第1報は災害発生から30分以内に
実際のシステムを見てみよう。システムの画面は大きく「トピックスボード」「連絡ボード」とに分かれる。トピックスボードには気象情報や警報、一定のしきい値を超えた場合の河川の水位や、各担当者から上がる情報が自動的にリアルタイムで入ってくる。市町村からの避難勧告や指示が出た場合もこちらに表示される。 

トピックスが速報的な情報を取り扱うのに対し、連絡ボードは、指示やそれに対する対応など担当者間のやり取りが掲示される。まず、災害が発生すると府から市町村へ「連絡ボード」により「現況確認」を依頼する(図2)。市町村は依頼を確認した後、現況確認のテンプレートに入力する(図3)。テンプレートには、人的被害(死者)、人的被害(負傷者)、住家被害、建物被害などの項目ごと、被害の「あり」「なし」「未確認」のチェックボックスがある。備考などを書き込む欄も設けている。ここまでの対応を災害発生から30分以内に市町村に行ってもらう。もし報告がなければ、役所が被災している可能性もあるので府からの人員派遣も検討する。各市町村からの現況確認報告は、一覧となって表示される(図4)。


現況報告の結果はGISと連携させることで、「人的被害(死者)があり」のところは赤、「人的被害(死者)がなし」のところは緑と色分けをすることによって、府内の被害状況が視覚的に一覧できる地図が自動的に作成できる。いわゆる情報共有地図(COP:Common Operational Picture)にもなるというわけだ。 

被害が発生している場合は、建物名や損傷具合など具体的な災害概況をテンプレートに入力してもらう。GIS上で地図を呼び出して場所をチェックすれば緯度経度を割り出し、地点を自動的に登録できる。災害概況の情報はトピックスボードに表示されるため、本部ではトピックスボードだけを見ていれば災害の発生状況や市町村の対応状況が分かる仕組みだ。被害の詳細を確認したければ、該当のテンプレートをクリックすれば詳細が把握できる。地図上に写真情報などを載せることもできる(図5)。

市町村も活用できるシステムへ
一連の情報はシステム上で集約・集計され「とりまとめ報」が自動的に作成される。各市町村が入力した災害概況のうち、主要な被害は自動的に集約され、人的被害と住家被害は自動集計される。避難指示の状況などはエクセル上での加工も可能だ(図6)。 

作成されたとりまとめ報は、対策本部会議や報道機関への資料になる。とりまとめ報を作成する手間が簡略化され、時間が大幅に短縮できるため、災害対応への時間をより有効に使えることができるようになる。 

システムは、市町村が主体的に使うことも可能で、市町村単位でのとりまとめ報の作成も可能。府が導入したシステムを各市町村が災害対応に活用できるため、市町村のシステム導入負担も軽減される。 

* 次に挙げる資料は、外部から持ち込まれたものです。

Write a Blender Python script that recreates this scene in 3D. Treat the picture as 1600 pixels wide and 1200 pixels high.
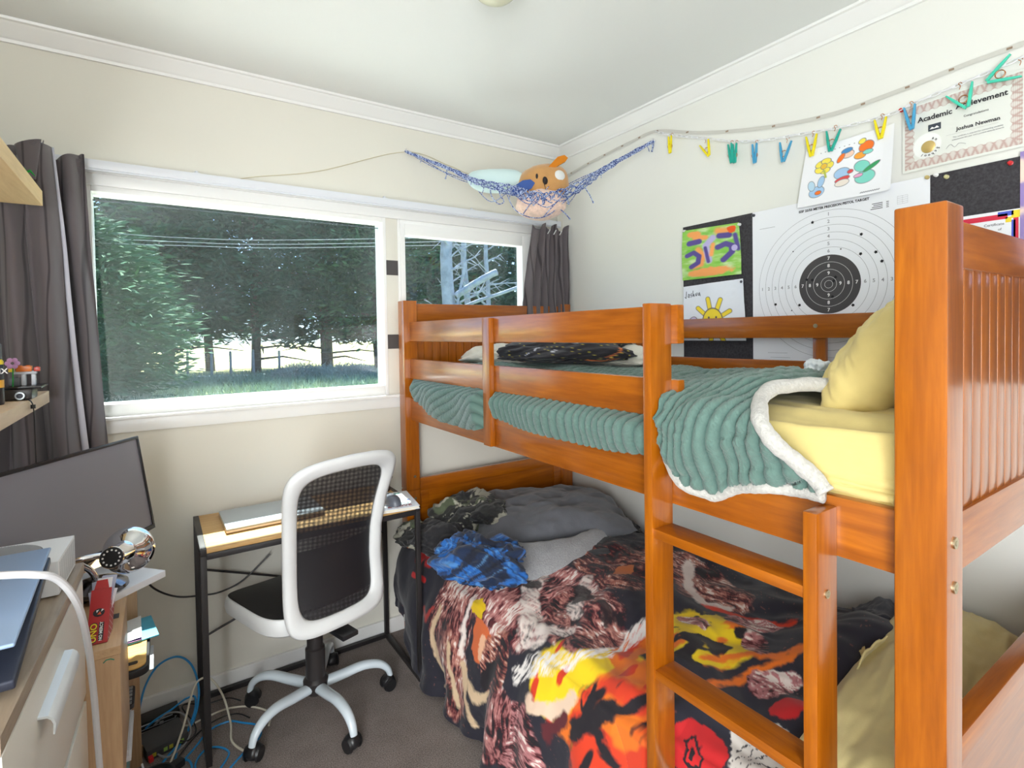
import bpy, bmesh, math, random
import numpy as np
from mathutils import Vector, Matrix, noise, Euler
PI = math.pi
rad = math.radians
S = bpy.context.scene
C = S.collection
for o in list(bpy.data.objects): bpy.data.objects.remove(o)

# ------------------------------------------------------------------ camera
cam_d = bpy.data.cameras.new('camera'); cam = bpy.data.objects.new('camera', cam_d); C.objects.link(cam)
cam_d.sensor_width = 36; cam_d.lens = 830.66 * 36 / 1600; cam_d.shift_y = -(600 - 538.5) / 1600
cam_d.clip_start = 0.02; cam_d.clip_end = 400
CAM = Vector((-1.91965, -2.35022, 1.37224))
_yaw, _pit, _rol = 0.58902, 0.021096, 0.015563
_F = Vector((math.sin(_yaw)*math.cos(_pit), math.cos(_yaw)*math.cos(_pit), -math.sin(_pit)))
_r = Vector((math.cos(_yaw), -math.sin(_yaw), 0)); _d = _F.cross(_r)
_R = _r*math.cos(_rol) + _d*math.sin(_rol); _D = _d*math.cos(_rol) - _r*math.sin(_rol)
mw = Matrix.Identity(4)
for i in range(3):
    mw[i][0] = _R[i]; mw[i][1] = -_D[i]; mw[i][2] = -_F[i]; mw[i][3] = CAM[i]
cam.matrix_world = mw
S.camera = cam

# ------------------------------------------------------------------ world, sun, large lights, exposure
W = bpy.data.worlds.new('world'); S.world = W; W.use_nodes = True
wn = W.node_tree; bg = wn.nodes['Background']
sky = wn.nodes.new('ShaderNodeTexSky'); sky.sky_type = 'HOSEK_WILKIE'; sky.turbidity = 3.0
SUN_DIR = Vector((0.05, 0.49, 0.872)).normalized()      # towards the sun
sky.sun_direction = SUN_DIR; sky.ground_albedo = 0.3
wn.links.new(sky.outputs[0], bg.inputs[0]); bg.inputs[1].default_value = 6.8
def light(name, kind, loc, energy, color=(1,1,1), size=None, size_y=None, direction=None, spread=None):
    d = bpy.data.lights.new(name, kind); o = bpy.data.objects.new(name, d); C.objects.link(o)
    o.location = loc; d.energy = energy; d.color = color
    if kind == 'AREA':
        d.shape = 'RECTANGLE'; d.size = size; d.size_y = size_y or size
        if spread: d.spread = spread
    if direction is not None: o.rotation_euler = Vector(direction).to_track_quat('-Z', 'Y').to_euler()
    return o
sun = light('sun', 'SUN', (0, 5, 8), 13.0, (1.0, 0.95, 0.86), direction=-SUN_DIR); sun.data.angle = rad(0.6)
# added fill lights, unseen behind the camera
light('side_fill_light', 'AREA', (-2.86, -2.74, 0.85), 31, (0.94, 0.97, 1.0), 1.3, 1.6, direction=(1, 0.30, -0.06))
light('rear_fill_light', 'AREA', (-2.62, -3.42, 1.15), 25, (0.93, 0.97, 1.0), 0.45, 2.1, direction=(0.22, 1, -0.10))
S.view_settings.view_transform = 'Standard'; S.view_settings.look = 'None'
S.view_settings.gamma = 1; S.view_settings.use_curve_mapping = False
S.view_settings.exposure = 1.05

# ------------------------------------------------------------------ materials
_m = {}
def srgb(r, g, b):
    f = lambda c: (c/12.92 if c <= 0.04045 else ((c+0.055)/1.055)**2.4)
    return (f(r/255), f(g/255), f(b/255), 1)
def nt(name):
    m = bpy.data.materials.new(name); m.use_nodes = True
    return m, m.node_tree, m.node_tree.nodes['Principled BSDF']
def coords(t, kind='Object', scale=(1,1,1)):
    tc = t.nodes.new('ShaderNodeTexCoord'); mp = t.nodes.new('ShaderNodeMapping')
    mp.inputs['Scale'].default_value = scale
    t.links.new(tc.outputs[kind], mp.inputs[0]); return mp.outputs[0]
def noise_n(t, vec, scale, detail=4, rough=0.55, dist=0.0):
    n = t.nodes.new('ShaderNodeTexNoise'); n.inputs['Scale'].default_value = scale
    n.inputs['Detail'].default_value = detail; n.inputs['Roughness'].default_value = rough
    n.inputs['Distortion'].default_value = dist
    t.links.new(vec, n.inputs['Vector']); return n.outputs['Fac']
def ramp(t, fac, stops):
    r = t.nodes.new('ShaderNodeValToRGB'); e = r.color_ramp.elements
    while len(e) < len(stops): e.new(0.5)
    for k, (p, c) in enumerate(stops): e[k].position = p; e[k].color = c
    t.links.new(fac, r.inputs[0]); return r.outputs[0]
def bump_n(t, b, h, strength, dist=0.002):
    n = t.nodes.new('ShaderNodeBump'); n.inputs['Strength'].default_value = strength
    n.inputs['Distance'].default_value = dist
    t.links.new(h, n.inputs['Height']); t.links.new(n.outputs[0], b.inputs['Normal']); return n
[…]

システムの開発にあたっては、市町村との研究会とワーキンググループを立ち上げ、現場担当者の意見などを反映させる形で進めていった。操作研修も兼ねてWebEOC上で意見を交換しながら、入力画面に使うテンプレートなども同時に作成していったという。 

市町村からの意見としては、「ワーキンググループなどにおいて他の市町村の動向が分かるのが非常に良かった」「自分の市町村が無事でも、隣の市町村が被災していれば応援に駆けつけることができる」「河川に関しては上流地域の被害状況がリアルタイムで分かることは自分の地域の対策を練る上で大きなアドバンテージになる」などの声があった。 

システムは今年1月から稼働を開始し、3回の訓練を経て若干の修正をしたのち、4月から正式運用を始めた。システム開発費用は、アプリ開発を含め総額約3億2000万円で、このうち約8000万円は、国の補助金を活用したという。 

1月からの稼働で、課題もいくつか上がってきた。例えばトピックスボードは大規模災害が発生し、複数の団体からほぼ同時に多くの情報が入力されると、古い情報がどんどん下にスクロールされてしまうため見ている方が追い付けないことが考えられる。これに関しては今後も改善していきたいという。 

Twitterなどの市民が発する情報を取り入れることも検討しているが、情報の正確性などの障壁をいかにクリアしていくかは今後の課題となっている。技術的には可能とのことだが、今のところ民間のサイトに入力される住民からの情報を参考にする方針にとどまっている。ただ、東日本大震災や近年の災害対応におけるTwitterなどの情報の有効性なども報告されていることから、住民情報の活用については、今後も検討していきたいと考えている。